When Erin Murphy returns home from Seattle to Jewel Bay, Montana, to take over the family business, she can't begin to anticipate the obstacles that stand in the way of her potential success.
The business is the Glacier Mercantile, known locally as "The Merc," and it was established a hundred years earlier by Erin's great-grandfather. Recently the store has been run by Erin's mother, Fresca, but Mom has appealed to Erin to come home and take over. Erin is ready and anxious to do so, but the first problem she encounters is her mother who, in spite of asking Erin to take over the business, has some trouble letting go of the command and control function.
Jewel Bay, loosely modeled after Bigfork, Montana, is known as a food lovers' village and Erin wants to reinvent the Merc into an artisan market for local and regional foods.
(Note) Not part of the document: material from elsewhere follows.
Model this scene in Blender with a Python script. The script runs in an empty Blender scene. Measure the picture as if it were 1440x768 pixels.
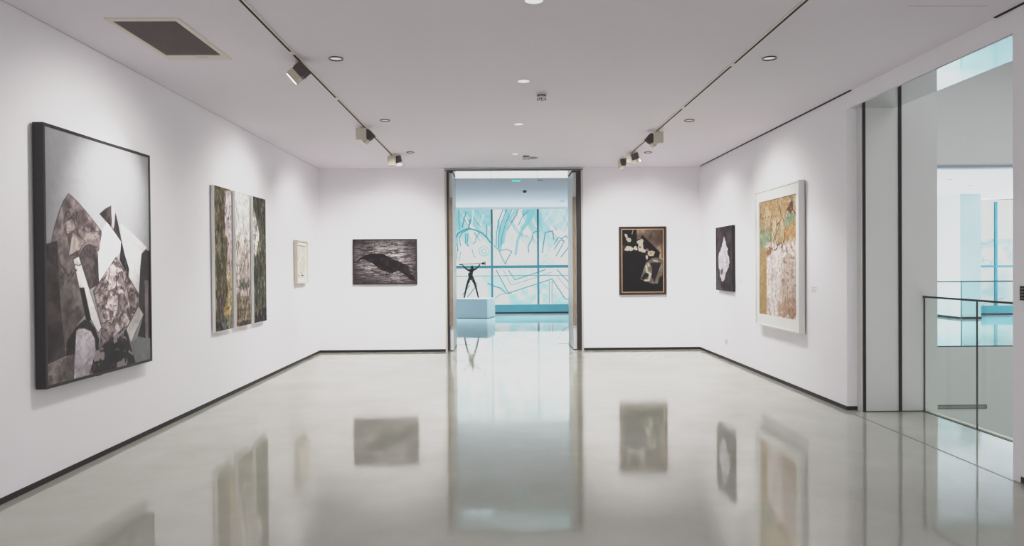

Mom, though, wants to keep stacking boxes of gooey, huckleberry-filled chocolates, loaded with chemicals, preservatives and God-know-what-else, right by the register as a featured draw. She has difficulty accepting the fact that this sort of thing doesn't exactly mesh with Erin's new marketing plan.
Erin is determined to make a success of the store and of her vision for it. As a means to that end, she has convinced the Chamber of Commerce and a number of other local businesses to sponsor a new festival--Festa di Pasta--to kick off the summer season in Jewel Bay, which does a huge tourist business in the summer months.
The festival is poised to be a huge success until on the opening night, one of the Merc's former employees is found stabbed to death. Rumors abound that there was bad blood between the murdered employee and Erin's mother, and before the festival is even over, Fresca emerges as a prime suspect.
Worried that her mother has been targeted unjustly, Erin begins her own investigation of the events that occurred on the day of the murder. In the process, she turns up a jealous rival chef, a spurned wife, a really bad Elvis impersonator, and a host of other quirky characters who seem to populate small towns like Jewel Bay. Along the way, Erin must struggle to keep her business on an even keel and may even find herself a target of violence as she attempts to sniff out a killer and restore a sense of peace and calm to her family and to the village of Jewel Bay.
This is a book that will appeal to large number of people who enjoy an entertaining and well-written cozy mystery. In Jewel Bay, Budewitz has created a particularly well-drawn setting that would entice loads of visitors, and she has populated it with a cast of memorable characters, led by Erin Murphy who serves as a very appealing protagonist.
My only complaint about the book is that it probably caused me to gain about five pounds. It seems like every other page contains a reference to some mouth-watering gourmet treat, and reading it I was up and down every fifteen minutes, raiding the cupboards or the refrigerator. Tomorrow I may have to run all the way to Jewel Bay and back to burn off the calories.